**Your task:** From the first line of the data down to and including the line with "tag(obj('yellow_leaf', mb, LIT['gold']), 'tiny", copy everything exactly, leaving out pictures.

**Data:**
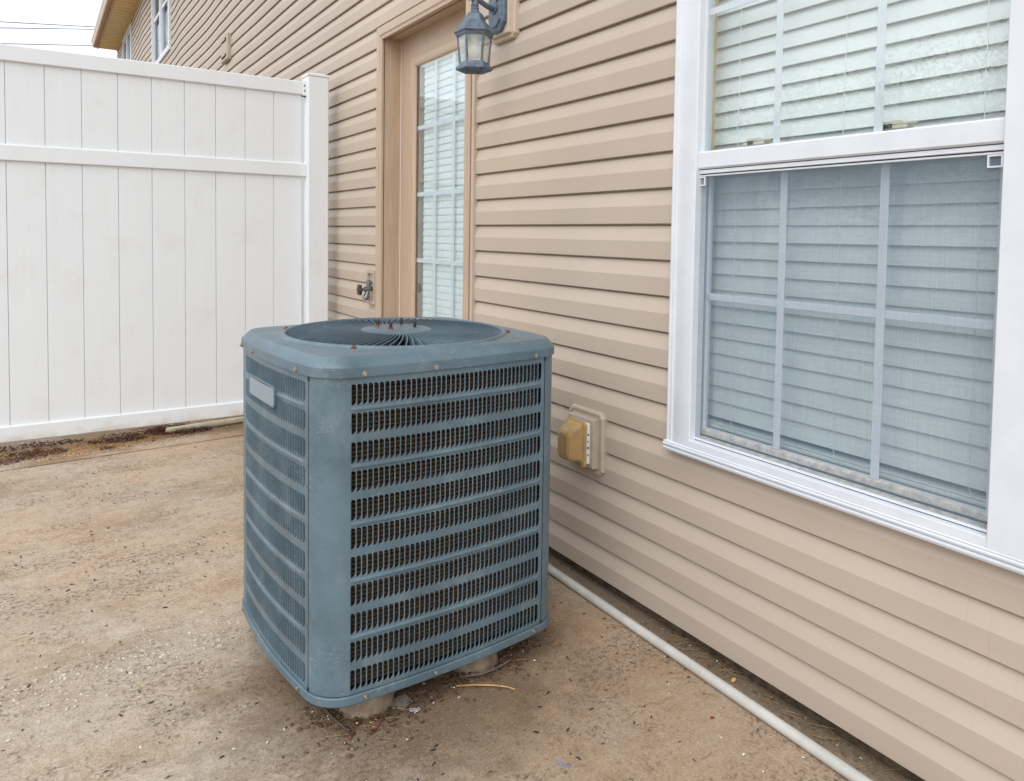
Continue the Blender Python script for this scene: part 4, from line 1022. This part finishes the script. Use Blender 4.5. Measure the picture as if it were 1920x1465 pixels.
mb.loft([[(-.171+x*.6, 1.144+y*.6, z) for x, y in [(-.008, -.003), (0, -.008), (.009, -.004), (.010, .004), (.002, .008), (-.007, .005)]] for z in (.001, .0022)], True, True, True)
mb2 = MB(); mb2.loft([[(-.560+x*.8, 1.205+y*1.1, z) for x, y in [(-.012, .010), (-.004, .006), (-.001, -.004), (.010, -.014), (.013, -.011), (.004, .002), (.008, .012), (.002, .010), (-.008, .016)]] for z in (.0006, .0012)], True, True, True)
tag(obj('paint_fleck', mb2, plain('violet_paint', lin(140, 134, 170), .6)), 'small violet paint fleck on the concrete before the unit', 'paint fleck')
tag(obj('rust_flake', mb, RUST), 'small orange-red flake on the concrete near the pipe', 'flake')
mb = MB(); mb.loft([[(-.018+x*.7, 1.213+y*.7, z+.3*x) for x, y in [(-.009, -.003), (0, -.008), (.009, -.004), (.010, .004), (.002, .008), (-.007, .005)]] for z in (.005, .0062)], True, True, True)
tag(obj('yellow_leaf', mb, LIT['gold']), 'tiny yellow leaf between the pipe and the wall', 'leaf')

# ------------------------------------------------------------------ wires across the sky
def wire(p, q, sag, label):
    p, q = Vector(p), Vector(q); C0 = Vector((-1.4811, 0, 1.1216)); k = 24/16
    p, q = C0+(p-C0)*k, C0+(q-C0)*k; d = q-p
    a, b = p-d*6, q+d*5
    mb = MB(); n_ = 24; mb.tube([a.lerp(b, i/n_)-Vector((0, 0, sag*(1-(2*i/n_-1)**2))) + Vector((0, 0, sag)) for i in range(n_+1)], .010, 6)
    return tag(obj('utility_wire', mb, BLACK), label, 'wire', 'wires across the sky')
wire((-1.997, 16, 4.74), (-.535, 16, 4.884), .15, 'topmost thin dark wire crossing the sky above the fence')
wire((-1.998, 16, 4.633), (-.536, 16, 4.839), .15, 'second thin dark wire in the sky, just under the topmost')
wire((-2.002, 16, 4.358), (-.608, 16, 4.528), .15, 'lowest faint wire in the sky, close above the fence')

# ------------------------------------------------------------------ trees across the yard, seen mirrored in the panes
LEAF = plain('tree_leaf', (0.055, 0.085, 0.035), 0.6, var=.45, scale=2.5); BARK = plain('tree_bark', (0.10, 0.085, 0.07), 0.9, var=.3, scale=12)
def tree(x, y, h, cr, seed, leaves_n, label):
    rs = random.Random(seed); t = empty('tree', (x, y, -.13), 0, label, 'tree')
    mb = MB(); tips = []
    mb.tube([(0, 0, 0), (.05*h*.2, .02, h*.25), (.02, -.04, h*.5), (.05, 0, h*.9)], [.028*h, .022*h, .016*h, .004*h], 8)
    for k in range(16):
        a = rs.uniform(0, 6.28); z0 = h*rs.uniform(.28, .75); L = cr*rs.uniform(.6, 1.05); up = rs.uniform(.2, .9)
        p = [(0.03, 0, z0), (math.cos(a)*L*.5, math.sin(a)*L*.5, z0+up*L*.4), (math.cos(a)*L, math.sin(a)*L, z0+up*L*.8)]
        mb.tube(p, [.008*h, .005*h, .002*h], 5); tips += [Vector(p[1]), Vector(p[2]), (Vector(p[1])+Vector(p[2]))/2]
    obj('trunk', mb, BARK, t)
    mb = MB()
    for k in range(leaves_n):
        c_ = rs.choice(tips); p = c_+Vector((rs.gauss(0, cr*.2), rs.gauss(0, cr*.2), rs.gauss(0, cr*.17)))
        u = Vector((rs.gauss(0, 1), rs.gauss(0, 1), rs.gauss(0, 1))).normalized(); v = u.orthogonal().normalized(); L = rs.uniform(.022, .05)
        mb.add([p-u*L, p+v*L*.45, p+u*L, p-v*L*.45], [[0, 1, 2, 3]])
    obj('crown', mb, LEAF, t)
tree(-12.5, 8.0, 4.9, 1.9, 1, 15000, 'bushy green tree mirrored in the right-hand panes of the window')
tree(-11.0, 10.8, 4.15, 1.6, 2, 6000, 'sparse half-bare tree mirrored in the middle panes of the window')
tree(-10.5, 14.2, 4.3, 1.8, 3, 9000, 'small tree mirrored in the left-hand panes of the window')
tree(-13.5, 5.0, 5.5, 2.3, 4, 15000, 'taller green tree mirrored at the right edge of the window')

**Result for this exercise:**
Continue the Blender Python script for this scene: part 4, from line 1022. This part finishes the script. Use Blender 4.5. Measure the picture as if it were 1920x1465 pixels.
mb.loft([[(-.171+x*.6, 1.144+y*.6, z) for x, y in [(-.008, -.003), (0, -.008), (.009, -.004), (.010, .004), (.002, .008), (-.007, .005)]] for z in (.001, .0022)], True, True, True)
mb2 = MB(); mb2.loft([[(-.560+x*.8, 1.205+y*1.1, z) for x, y in [(-.012, .010), (-.004, .006), (-.001, -.004), (.010, -.014), (.013, -.011), (.004, .002), (.008, .012), (.002, .010), (-.008, .016)]] for z in (.0006, .0012)], True, True, True)
tag(obj('paint_fleck', mb2, plain('violet_paint', lin(140, 134, 170), .6)), 'small violet paint fleck on the concrete before the unit', 'paint fleck')
tag(obj('rust_flake', mb, RUST), 'small orange-red flake on the concrete near the pipe', 'flake')
mb = MB(); mb.loft([[(-.018+x*.7, 1.213+y*.7, z+.3*x) for x, y in [(-.009, -.003), (0, -.008), (.009, -.004), (.010, .004), (.002, .008), (-.007, .005)]] for z in (.005, .0062)], True, True, True)
tag(obj('yellow_leaf', mb, LIT['gold']), 'tiny yellow leaf between the pipe and the wall', 'leaf')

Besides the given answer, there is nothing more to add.